## start

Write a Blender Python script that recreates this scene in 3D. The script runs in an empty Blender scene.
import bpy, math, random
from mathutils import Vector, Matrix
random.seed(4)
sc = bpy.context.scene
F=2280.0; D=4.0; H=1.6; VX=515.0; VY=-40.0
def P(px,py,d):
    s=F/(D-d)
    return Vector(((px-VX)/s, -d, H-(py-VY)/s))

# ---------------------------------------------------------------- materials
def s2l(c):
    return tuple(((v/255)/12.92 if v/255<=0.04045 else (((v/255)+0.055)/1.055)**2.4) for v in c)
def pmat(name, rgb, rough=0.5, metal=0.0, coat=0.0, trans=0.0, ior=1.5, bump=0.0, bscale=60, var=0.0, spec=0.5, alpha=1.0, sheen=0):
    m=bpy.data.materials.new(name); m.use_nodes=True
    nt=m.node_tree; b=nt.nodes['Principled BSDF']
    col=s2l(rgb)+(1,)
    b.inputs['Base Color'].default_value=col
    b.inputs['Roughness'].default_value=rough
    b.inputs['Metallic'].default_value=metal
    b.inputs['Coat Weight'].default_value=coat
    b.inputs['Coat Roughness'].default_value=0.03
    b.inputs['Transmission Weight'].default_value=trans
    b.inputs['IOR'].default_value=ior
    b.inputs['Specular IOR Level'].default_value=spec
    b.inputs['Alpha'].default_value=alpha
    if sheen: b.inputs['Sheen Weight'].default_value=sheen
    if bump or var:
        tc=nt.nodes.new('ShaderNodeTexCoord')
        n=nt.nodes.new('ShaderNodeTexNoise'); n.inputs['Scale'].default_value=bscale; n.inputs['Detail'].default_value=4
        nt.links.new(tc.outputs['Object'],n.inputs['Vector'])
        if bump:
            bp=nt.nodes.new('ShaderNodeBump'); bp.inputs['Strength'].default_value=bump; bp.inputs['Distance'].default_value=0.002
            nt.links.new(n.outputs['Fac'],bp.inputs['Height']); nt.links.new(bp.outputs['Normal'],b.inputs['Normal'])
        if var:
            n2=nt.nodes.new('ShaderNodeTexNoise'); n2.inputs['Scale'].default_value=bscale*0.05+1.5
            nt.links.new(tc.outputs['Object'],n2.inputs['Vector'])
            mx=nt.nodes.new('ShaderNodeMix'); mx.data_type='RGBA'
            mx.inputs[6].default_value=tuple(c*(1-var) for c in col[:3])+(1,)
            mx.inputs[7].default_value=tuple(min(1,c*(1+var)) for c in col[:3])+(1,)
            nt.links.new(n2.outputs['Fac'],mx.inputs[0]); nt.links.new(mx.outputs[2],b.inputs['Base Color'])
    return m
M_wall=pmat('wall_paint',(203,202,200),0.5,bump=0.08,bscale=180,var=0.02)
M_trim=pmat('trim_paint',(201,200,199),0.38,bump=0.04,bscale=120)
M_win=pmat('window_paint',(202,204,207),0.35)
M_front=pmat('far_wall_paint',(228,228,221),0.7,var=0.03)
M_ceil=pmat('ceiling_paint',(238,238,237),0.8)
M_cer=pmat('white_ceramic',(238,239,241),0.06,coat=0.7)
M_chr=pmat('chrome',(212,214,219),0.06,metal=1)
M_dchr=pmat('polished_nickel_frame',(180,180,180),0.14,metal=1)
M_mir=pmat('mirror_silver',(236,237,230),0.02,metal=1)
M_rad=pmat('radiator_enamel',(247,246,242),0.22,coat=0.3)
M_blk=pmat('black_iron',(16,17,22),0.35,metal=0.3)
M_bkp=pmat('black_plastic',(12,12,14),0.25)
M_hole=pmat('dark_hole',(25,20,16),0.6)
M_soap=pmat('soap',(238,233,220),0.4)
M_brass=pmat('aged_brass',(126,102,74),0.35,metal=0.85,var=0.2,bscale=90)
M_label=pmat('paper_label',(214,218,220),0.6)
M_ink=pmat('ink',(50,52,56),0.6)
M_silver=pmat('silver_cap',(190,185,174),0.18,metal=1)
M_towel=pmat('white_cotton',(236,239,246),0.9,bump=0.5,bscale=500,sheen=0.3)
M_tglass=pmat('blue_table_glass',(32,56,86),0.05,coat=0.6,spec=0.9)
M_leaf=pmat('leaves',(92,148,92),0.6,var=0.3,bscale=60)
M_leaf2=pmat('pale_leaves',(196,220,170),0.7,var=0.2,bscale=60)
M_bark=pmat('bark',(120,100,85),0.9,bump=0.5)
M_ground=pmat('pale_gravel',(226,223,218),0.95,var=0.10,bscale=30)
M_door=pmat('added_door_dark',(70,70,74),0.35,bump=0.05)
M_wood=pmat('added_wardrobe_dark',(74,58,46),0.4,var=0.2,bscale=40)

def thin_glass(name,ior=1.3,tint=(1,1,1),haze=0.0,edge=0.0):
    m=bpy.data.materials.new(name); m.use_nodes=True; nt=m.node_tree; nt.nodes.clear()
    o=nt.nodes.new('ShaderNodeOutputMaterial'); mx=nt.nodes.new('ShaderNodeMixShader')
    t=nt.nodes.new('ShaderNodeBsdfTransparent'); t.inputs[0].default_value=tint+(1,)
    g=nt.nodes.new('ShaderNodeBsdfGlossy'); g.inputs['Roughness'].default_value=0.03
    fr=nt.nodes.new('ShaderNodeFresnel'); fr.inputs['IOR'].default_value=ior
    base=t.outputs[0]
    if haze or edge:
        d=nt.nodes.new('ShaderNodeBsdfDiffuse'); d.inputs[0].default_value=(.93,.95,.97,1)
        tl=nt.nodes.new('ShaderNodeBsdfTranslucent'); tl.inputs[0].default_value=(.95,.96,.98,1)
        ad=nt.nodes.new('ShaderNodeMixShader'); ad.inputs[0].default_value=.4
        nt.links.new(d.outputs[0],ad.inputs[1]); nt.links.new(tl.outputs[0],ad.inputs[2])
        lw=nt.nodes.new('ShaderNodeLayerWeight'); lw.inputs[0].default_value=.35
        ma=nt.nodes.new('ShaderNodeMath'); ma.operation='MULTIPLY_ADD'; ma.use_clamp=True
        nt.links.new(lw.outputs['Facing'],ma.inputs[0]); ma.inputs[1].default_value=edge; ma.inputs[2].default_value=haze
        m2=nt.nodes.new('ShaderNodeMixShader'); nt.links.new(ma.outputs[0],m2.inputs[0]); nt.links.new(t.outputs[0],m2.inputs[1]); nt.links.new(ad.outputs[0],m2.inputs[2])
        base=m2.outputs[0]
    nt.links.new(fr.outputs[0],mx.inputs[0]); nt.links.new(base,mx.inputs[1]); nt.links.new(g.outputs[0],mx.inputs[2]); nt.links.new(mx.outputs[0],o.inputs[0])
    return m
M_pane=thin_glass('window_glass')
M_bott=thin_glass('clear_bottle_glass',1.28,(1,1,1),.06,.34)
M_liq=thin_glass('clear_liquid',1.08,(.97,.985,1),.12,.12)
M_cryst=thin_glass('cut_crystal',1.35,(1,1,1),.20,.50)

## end

In the listing above, reproduce the first line and each one after it through the line that contains "return Vector(((px-VX)/s, -d, H-(py-VY)/s))".

Write a Blender Python script that recreates this scene in 3D. The script runs in an empty Blender scene.
import bpy, math, random
from mathutils import Vector, Matrix
random.seed(4)
sc = bpy.context.scene
F=2280.0; D=4.0; H=1.6; VX=515.0; VY=-40.0
def P(px,py,d):
    s=F/(D-d)
    return Vector(((px-VX)/s, -d, H-(py-VY)/s))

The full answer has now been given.